Cypher can be seen as a response to the influx of documentaries right now, too. “We’re living in peak music doc moment, and so the market is so saturated,” says Moukarbel. “I think audiences are a little more cynical now because they’ve seen so many come through and they’re asking, ‘Does this artist really need a documentary?’ And so the way I approached this with Tierra was that for someone like Tierra to do a music doc, it would have to be bizarre and it would have to be, again, genre-defying in this way.”

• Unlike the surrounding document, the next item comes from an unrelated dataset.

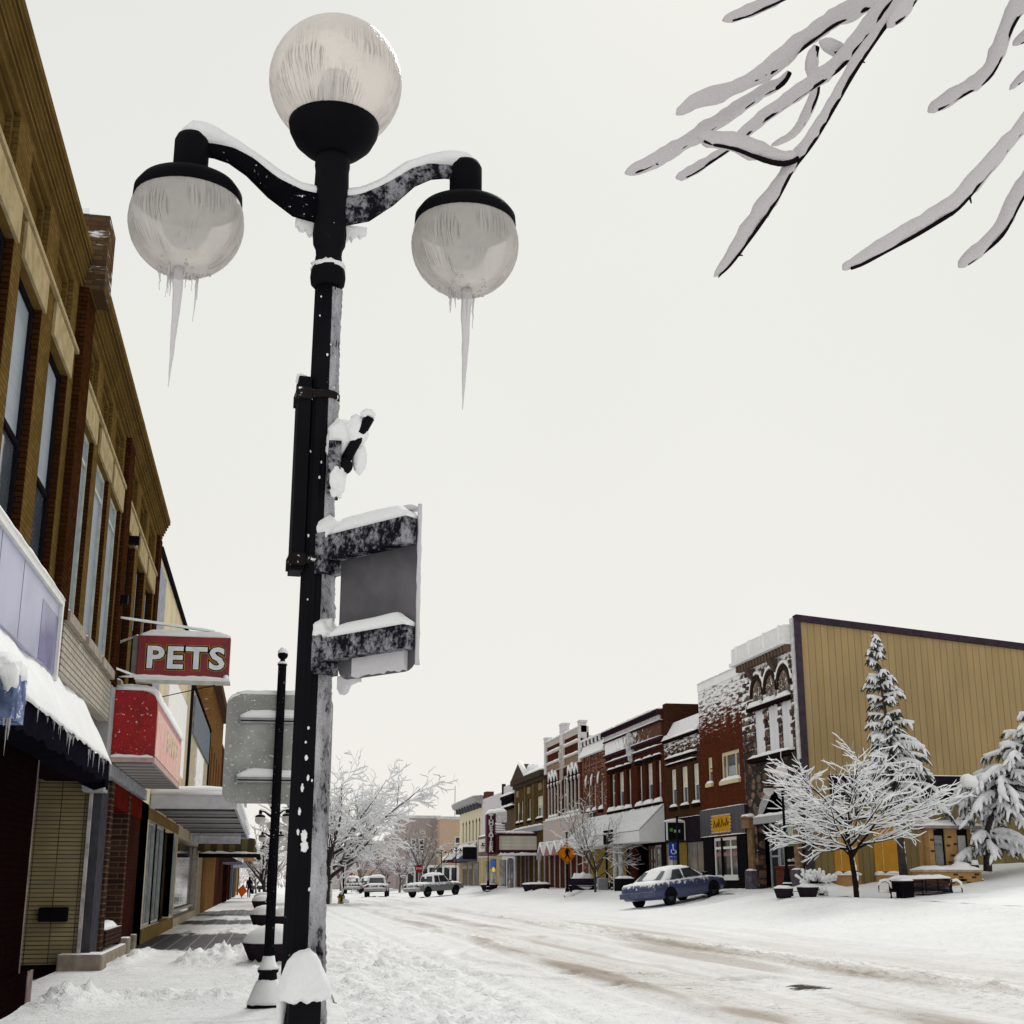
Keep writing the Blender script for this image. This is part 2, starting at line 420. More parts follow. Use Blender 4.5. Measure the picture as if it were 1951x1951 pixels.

Whack’s foray into film likely won’t end here. She wants to do comedy films, but also play a zombie. Her interests are “like night and day, 50/50, split down the middle,” she says. It’s much like her approach as an artist. She excels at blending humor with dark and avant-garde aesthetics, the playful with the perplexing, which makes her work all the more compelling. She isn’t leaving music behind, either. Whack has an album due out next year and just dropped a single, “Chanel Pit,” earlier this month.
In the end, she was happy with the outcome. “But it worked, and we watched the last take and we were like, ‘Yes!’ Everybody clapped and we were so happy.” As for the rest of her album, Whack teases, “I’m giving you guys everything, so I think there will be something for every person in the world.” In the meantime, she’s ready to blow your mind with Cypher.